As film reviews go, "Breaking In" gained half a star for the good one-liner at the end, which I have already quoted. But I’m not the critic, so I don’t get to determine the star value. I will, however, issue a spoiler alert. If you have not seen the movie yet and still plan to see it, skip a bit and move on down the page to the punchline. Although, this movie is so predictable I don’t know how anyone could NOT know what happens next. There are no surprises.

To summarize: The main character’s wealthy father, who happens to be the target of an open investigation, has just been killed (deliberately). She then must immediately pack up her two kids and drive out to the mansion where she will meet the Realtor and proceed to settle the estate. Her husband, conveniently stuck at work, wishes he could go but can’t get away. The movie wastes no time introducing the four bad guys who invade the house looking for the millions of dollars her father had hidden in a safe. They tie up the kids while the mom is outside and then the rest of the movie is a series of weapon wielding violence with a dash of carnage distributed throughout.

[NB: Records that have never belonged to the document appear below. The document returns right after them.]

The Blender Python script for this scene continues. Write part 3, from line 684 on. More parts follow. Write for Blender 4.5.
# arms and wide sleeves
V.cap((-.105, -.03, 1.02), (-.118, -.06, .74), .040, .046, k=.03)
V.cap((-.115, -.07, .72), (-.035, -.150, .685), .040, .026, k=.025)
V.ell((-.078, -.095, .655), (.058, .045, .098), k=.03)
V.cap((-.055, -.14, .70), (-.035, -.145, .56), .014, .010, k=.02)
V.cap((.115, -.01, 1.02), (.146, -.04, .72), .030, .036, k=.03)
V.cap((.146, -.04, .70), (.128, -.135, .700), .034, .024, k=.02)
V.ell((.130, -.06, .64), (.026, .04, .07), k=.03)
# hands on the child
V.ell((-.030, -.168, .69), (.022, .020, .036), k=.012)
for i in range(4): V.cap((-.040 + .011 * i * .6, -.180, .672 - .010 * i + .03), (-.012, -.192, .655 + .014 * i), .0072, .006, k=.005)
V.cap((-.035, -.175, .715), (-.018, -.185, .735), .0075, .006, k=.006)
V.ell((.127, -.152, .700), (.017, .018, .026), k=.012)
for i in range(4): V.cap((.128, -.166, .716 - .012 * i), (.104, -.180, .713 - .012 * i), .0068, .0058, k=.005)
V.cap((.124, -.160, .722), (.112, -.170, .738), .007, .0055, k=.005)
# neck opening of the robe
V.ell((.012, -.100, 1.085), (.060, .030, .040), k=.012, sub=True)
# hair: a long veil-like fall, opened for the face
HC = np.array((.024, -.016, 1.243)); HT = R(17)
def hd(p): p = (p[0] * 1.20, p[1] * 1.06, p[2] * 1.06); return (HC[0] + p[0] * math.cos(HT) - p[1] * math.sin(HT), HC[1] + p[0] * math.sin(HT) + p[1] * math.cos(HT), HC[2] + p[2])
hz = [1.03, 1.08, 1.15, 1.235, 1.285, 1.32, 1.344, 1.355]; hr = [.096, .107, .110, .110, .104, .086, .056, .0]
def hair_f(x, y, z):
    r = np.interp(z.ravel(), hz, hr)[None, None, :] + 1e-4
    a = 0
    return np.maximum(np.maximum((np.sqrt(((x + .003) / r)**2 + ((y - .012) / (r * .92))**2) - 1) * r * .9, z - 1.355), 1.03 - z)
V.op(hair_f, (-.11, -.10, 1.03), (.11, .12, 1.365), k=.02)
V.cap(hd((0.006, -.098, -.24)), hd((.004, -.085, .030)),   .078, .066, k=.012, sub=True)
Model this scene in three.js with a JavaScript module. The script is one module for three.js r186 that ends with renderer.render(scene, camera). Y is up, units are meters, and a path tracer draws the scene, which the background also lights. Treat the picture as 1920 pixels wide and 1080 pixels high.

The first hang up I had — a definitive hole in the “plot,” if you will — was the abrupt rush of the main character (Shawn) to put her father’s (Isaac) house on the market. Seriously folks ... if Isaac was under investigation, upon his death, his assets would be frozen, and the estate could not be settled until a resolution of some sort was found. If the list agent had done her research, she would know that this listing was not going to come to fruition any time soon; and even then, if proceeds from the sale of this asset were determined to go elsewhere, then the family may not even get to pick the Realtor. It may go to an asset manager, who then has a pool of their own agents to pick from. Not to mention, the selling of the home is only a small step in the “settlement” of the entire estate. Poor Shawn has no idea how much work she has ahead of her.

From my experience, past clients who have been executors of their parents’ estates have shared with me what a demanding job it is. Full-time, in fact. The act of valuing assets, resolving disputes, determining distribution, paying final bills and taxes, closing accounts, selling assets, etc., is a daunting and stressful task, especially while still trying to mourn the loss of one or both parents.

Fortunately, in this movie, the relationship between daughter and father had long been estranged, so the mourning part was not relevant. Either way, it bothered me.

We fast forward to the part where the Realtor shows up to get the listing paperwork signed. She must have had a busy day because it looks to be about 11 p.m. She could have sent it over via Docusign or DotLoop, but maybe there was no internet service up there. She gets out of her car, fixes her sweater, and goes to the door, where she is met by a strange man she doesn’t recognize who tells her that Shawn is running an errand and will be right back. Really? At 11 at night? And Shawn’s car is still there? She senses something is wrong and then calls 911, right in front of the bad guys who proceed to execute her. The Realtor is out of the story.

That’s where they lost me. This Realtor blew it. I sat there for the entire rest of the movie thinking about what I would have done if it were me. I have some ideas, but you, my reader, will have to wait for the movie.